Reproduce the listing below in its entirety. Change nothing.
══ Records for this task ══
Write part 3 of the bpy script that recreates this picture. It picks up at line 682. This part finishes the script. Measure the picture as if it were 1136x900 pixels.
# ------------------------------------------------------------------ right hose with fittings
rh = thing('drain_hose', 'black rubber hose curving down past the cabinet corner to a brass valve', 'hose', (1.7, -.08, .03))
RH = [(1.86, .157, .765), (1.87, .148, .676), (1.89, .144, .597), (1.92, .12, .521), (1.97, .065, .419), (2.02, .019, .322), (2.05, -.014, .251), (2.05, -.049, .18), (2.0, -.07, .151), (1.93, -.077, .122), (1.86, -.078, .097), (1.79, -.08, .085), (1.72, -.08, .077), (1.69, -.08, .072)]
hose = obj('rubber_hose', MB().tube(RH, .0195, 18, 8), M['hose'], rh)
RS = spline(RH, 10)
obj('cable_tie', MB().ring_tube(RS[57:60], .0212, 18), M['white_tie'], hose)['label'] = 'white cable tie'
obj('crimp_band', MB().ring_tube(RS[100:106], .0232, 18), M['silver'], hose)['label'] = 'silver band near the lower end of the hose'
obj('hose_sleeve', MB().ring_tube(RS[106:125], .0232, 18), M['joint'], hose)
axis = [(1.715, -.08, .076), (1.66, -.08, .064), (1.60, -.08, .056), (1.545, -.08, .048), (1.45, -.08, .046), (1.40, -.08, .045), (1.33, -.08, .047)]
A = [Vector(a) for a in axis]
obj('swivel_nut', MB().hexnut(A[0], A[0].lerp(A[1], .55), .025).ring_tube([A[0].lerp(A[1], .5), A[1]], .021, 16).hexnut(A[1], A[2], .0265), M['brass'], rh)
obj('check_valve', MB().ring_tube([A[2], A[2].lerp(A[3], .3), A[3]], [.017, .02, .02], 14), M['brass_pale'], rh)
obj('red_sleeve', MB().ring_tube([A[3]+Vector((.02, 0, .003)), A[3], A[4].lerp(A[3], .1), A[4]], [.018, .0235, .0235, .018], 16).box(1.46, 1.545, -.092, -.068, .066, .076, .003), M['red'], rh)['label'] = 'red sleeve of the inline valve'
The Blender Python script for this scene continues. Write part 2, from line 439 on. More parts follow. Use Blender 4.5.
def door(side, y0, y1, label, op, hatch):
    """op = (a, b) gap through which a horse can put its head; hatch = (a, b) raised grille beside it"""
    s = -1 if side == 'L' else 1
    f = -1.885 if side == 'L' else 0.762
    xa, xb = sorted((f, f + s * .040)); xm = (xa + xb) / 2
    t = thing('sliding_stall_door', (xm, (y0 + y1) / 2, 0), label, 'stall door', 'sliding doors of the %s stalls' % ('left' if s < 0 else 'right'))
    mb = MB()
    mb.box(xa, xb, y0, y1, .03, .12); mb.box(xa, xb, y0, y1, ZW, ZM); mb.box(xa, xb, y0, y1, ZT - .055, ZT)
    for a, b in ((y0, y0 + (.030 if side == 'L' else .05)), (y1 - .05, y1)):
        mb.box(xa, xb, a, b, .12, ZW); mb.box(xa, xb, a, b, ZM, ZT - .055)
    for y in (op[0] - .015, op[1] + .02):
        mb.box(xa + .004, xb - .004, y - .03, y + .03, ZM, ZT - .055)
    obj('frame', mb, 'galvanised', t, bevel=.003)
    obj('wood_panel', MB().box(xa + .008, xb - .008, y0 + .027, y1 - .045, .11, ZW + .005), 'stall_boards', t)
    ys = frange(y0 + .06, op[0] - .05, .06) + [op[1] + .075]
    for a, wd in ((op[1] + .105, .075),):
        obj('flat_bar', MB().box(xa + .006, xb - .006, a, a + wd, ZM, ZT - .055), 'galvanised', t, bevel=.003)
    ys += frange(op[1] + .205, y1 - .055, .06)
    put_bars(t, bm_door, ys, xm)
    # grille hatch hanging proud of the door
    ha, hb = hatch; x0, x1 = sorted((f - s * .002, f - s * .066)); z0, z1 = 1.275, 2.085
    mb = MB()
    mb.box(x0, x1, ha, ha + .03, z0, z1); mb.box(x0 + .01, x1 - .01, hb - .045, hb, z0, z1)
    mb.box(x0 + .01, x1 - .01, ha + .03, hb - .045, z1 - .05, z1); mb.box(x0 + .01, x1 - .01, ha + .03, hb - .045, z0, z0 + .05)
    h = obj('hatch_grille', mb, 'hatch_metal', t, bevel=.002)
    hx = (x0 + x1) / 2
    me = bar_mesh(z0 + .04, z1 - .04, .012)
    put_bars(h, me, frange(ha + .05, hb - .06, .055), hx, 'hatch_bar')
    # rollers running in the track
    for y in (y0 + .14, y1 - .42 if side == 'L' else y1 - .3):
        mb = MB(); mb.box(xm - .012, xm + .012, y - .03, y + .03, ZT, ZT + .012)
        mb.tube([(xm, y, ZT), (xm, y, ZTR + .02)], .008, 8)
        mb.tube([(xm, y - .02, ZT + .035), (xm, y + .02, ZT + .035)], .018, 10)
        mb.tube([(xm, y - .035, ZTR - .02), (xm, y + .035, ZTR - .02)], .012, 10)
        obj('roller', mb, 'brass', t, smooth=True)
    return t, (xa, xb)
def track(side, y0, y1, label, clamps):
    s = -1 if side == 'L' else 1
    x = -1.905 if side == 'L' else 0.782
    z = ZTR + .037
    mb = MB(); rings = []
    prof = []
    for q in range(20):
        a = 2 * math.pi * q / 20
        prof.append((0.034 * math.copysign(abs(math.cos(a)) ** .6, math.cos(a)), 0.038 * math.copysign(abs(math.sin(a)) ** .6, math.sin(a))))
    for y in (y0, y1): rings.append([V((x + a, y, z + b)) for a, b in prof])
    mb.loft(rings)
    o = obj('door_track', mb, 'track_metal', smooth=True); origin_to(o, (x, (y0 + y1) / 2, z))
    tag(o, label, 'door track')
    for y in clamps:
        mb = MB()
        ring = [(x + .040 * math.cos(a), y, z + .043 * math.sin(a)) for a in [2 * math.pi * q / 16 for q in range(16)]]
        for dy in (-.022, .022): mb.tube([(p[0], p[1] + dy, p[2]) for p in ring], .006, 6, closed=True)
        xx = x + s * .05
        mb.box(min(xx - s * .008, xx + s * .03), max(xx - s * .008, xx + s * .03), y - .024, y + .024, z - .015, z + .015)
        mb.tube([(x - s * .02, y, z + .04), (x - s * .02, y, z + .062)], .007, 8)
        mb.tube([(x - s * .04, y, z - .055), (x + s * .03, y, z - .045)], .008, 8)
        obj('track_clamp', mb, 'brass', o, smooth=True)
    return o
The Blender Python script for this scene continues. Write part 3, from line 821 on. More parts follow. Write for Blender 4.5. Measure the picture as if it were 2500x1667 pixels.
═══
*Final result*.
Write part 3 of the bpy script that recreates this picture. It picks up at line 682. This part finishes the script. Measure the picture as if it were 1136x900 pixels.
# ------------------------------------------------------------------ right hose with fittings
rh = thing('drain_hose', 'black rubber hose curving down past the cabinet corner to a brass valve', 'hose', (1.7, -.08, .03))
RH = [(1.86, .157, .765), (1.87, .148, .676), (1.89, .144, .597), (1.92, .12, .521), (1.97, .065, .419), (2.02, .019, .322), (2.05, -.014, .251), (2.05, -.049, .18), (2.0, -.07, .151), (1.93, -.077, .122), (1.86, -.078, .097), (1.79, -.08, .085), (1.72, -.08, .077), (1.69, -.08, .072)]
hose = obj('rubber_hose', MB().tube(RH, .0195, 18, 8), M['hose'], rh)
RS = spline(RH, 10)
obj('cable_tie', MB().ring_tube(RS[57:60], .0212, 18), M['white_tie'], hose)['label'] = 'white cable tie'
obj('crimp_band', MB().ring_tube(RS[100:106], .0232, 18), M['silver'], hose)['label'] = 'silver band near the lower end of the hose'
obj('hose_sleeve', MB().ring_tube(RS[106:125], .0232, 18), M['joint'], hose)
axis = [(1.715, -.08, .076), (1.66, -.08, .064), (1.60, -.08, .056), (1.545, -.08, .048), (1.45, -.08, .046), (1.40, -.08, .045), (1.33, -.08, .047)]
A = [Vector(a) for a in axis]
obj('swivel_nut', MB().hexnut(A[0], A[0].lerp(A[1], .55), .025).ring_tube([A[0].lerp(A[1], .5), A[1]], .021, 16).hexnut(A[1], A[2], .0265), M['brass'], rh)
obj('check_valve', MB().ring_tube([A[2], A[2].lerp(A[3], .3), A[3]], [.017, .02, .02], 14), M['brass_pale'], rh)
obj('red_sleeve', MB().ring_tube([A[3]+Vector((.02, 0, .003)), A[3], A[4].lerp(A[3], .1), A[4]], [.018, .0235, .0235, .018], 16).box(1.46, 1.545, -.092, -.068, .066, .076, .003), M['red'], rh)['label'] = 'red sleeve of the inline valve'
The Blender Python script for this scene continues. Write part 2, from line 439 on. More parts follow. Use Blender 4.5.
def door(side, y0, y1, label, op, hatch):
    """op = (a, b) gap through which a horse can put its head; hatch = (a, b) raised grille beside it"""
    s = -1 if side == 'L' else 1
    f = -1.885 if side == 'L' else 0.762
    xa, xb = sorted((f, f + s * .040)); xm = (xa + xb) / 2
    t = thing('sliding_stall_door', (xm, (y0 + y1) / 2, 0), label, 'stall door', 'sliding doors of the %s stalls' % ('left' if s < 0 else 'right'))
    mb = MB()
    mb.box(xa, xb, y0, y1, .03, .12); mb.box(xa, xb, y0, y1, ZW, ZM); mb.box(xa, xb, y0, y1, ZT - .055, ZT)
    for a, b in ((y0, y0 + (.030 if side == 'L' else .05)), (y1 - .05, y1)):
        mb.box(xa, xb, a, b, .12, ZW); mb.box(xa, xb, a, b, ZM, ZT - .055)
    for y in (op[0] - .015, op[1] + .02):
        mb.box(xa + .004, xb - .004, y - .03, y + .03, ZM, ZT - .055)
    obj('frame', mb, 'galvanised', t, bevel=.003)
    obj('wood_panel', MB().box(xa + .008, xb - .008, y0 + .027, y1 - .045, .11, ZW + .005), 'stall_boards', t)
    ys = frange(y0 + .06, op[0] - .05, .06) + [op[1] + .075]
    for a, wd in ((op[1] + .105, .075),):
        obj('flat_bar', MB().box(xa + .006, xb - .006, a, a + wd, ZM, ZT - .055), 'galvanised', t, bevel=.003)
    ys += frange(op[1] + .205, y1 - .055, .06)
    put_bars(t, bm_door, ys, xm)
    # grille hatch hanging proud of the door
    ha, hb = hatch; x0, x1 = sorted((f - s * .002, f - s * .066)); z0, z1 = 1.275, 2.085
    mb = MB()
    mb.box(x0, x1, ha, ha + .03, z0, z1); mb.box(x0 + .01, x1 - .01, hb - .045, hb, z0, z1)
    mb.box(x0 + .01, x1 - .01, ha + .03, hb - .045, z1 - .05, z1); mb.box(x0 + .01, x1 - .01, ha + .03, hb - .045, z0, z0 + .05)
    h = obj('hatch_grille', mb, 'hatch_metal', t, bevel=.002)
    hx = (x0 + x1) / 2
    me = bar_mesh(z0 + .04, z1 - .04, .012)
    put_bars(h, me, frange(ha + .05, hb - .06, .055), hx, 'hatch_bar')
    # rollers running in the track
    for y in (y0 + .14, y1 - .42 if side == 'L' else y1 - .3):
        mb = MB(); mb.box(xm - .012, xm + .012, y - .03, y + .03, ZT, ZT + .012)
        mb.tube([(xm, y, ZT), (xm, y, ZTR + .02)], .008, 8)
        mb.tube([(xm, y - .02, ZT + .035), (xm, y + .02, ZT + .035)], .018, 10)
        mb.tube([(xm, y - .035, ZTR - .02), (xm, y + .035, ZTR - .02)], .012, 10)
        obj('roller', mb, 'brass', t, smooth=True)
    return t, (xa, xb)
def track(side, y0, y1, label, clamps):
    s = -1 if side == 'L' else 1
    x = -1.905 if side == 'L' else 0.782
    z = ZTR + .037
    mb = MB(); rings = []
    prof = []
    for q in range(20):
        a = 2 * math.pi * q / 20
        prof.append((0.034 * math.copysign(abs(math.cos(a)) ** .6, math.cos(a)), 0.038 * math.copysign(abs(math.sin(a)) ** .6, math.sin(a))))
    for y in (y0, y1): rings.append([V((x + a, y, z + b)) for a, b in prof])
    mb.loft(rings)
    o = obj('door_track', mb, 'track_metal', smooth=True); origin_to(o, (x, (y0 + y1) / 2, z))
    tag(o, label, 'door track')
    for y in clamps:
        mb = MB()
        ring = [(x + .040 * math.cos(a), y, z + .043 * math.sin(a)) for a in [2 * math.pi * q / 16 for q in range(16)]]
        for dy in (-.022, .022): mb.tube([(p[0], p[1] + dy, p[2]) for p in ring], .006, 6, closed=True)
        xx = x + s * .05
        mb.box(min(xx - s * .008, xx + s * .03), max(xx - s * .008, xx + s * .03), y - .024, y + .024, z - .015, z + .015)
        mb.tube([(x - s * .02, y, z + .04), (x - s * .02, y, z + .062)], .007, 8)
        mb.tube([(x - s * .04, y, z - .055), (x + s * .03, y, z - .045)], .008, 8)
        obj('track_clamp', mb, 'brass', o, smooth=True)
    return o
The Blender Python script for this scene continues. Write part 3, from line 821 on. More parts follow. Write for Blender 4.5. Measure the picture as if it were 2500x1667 pixels.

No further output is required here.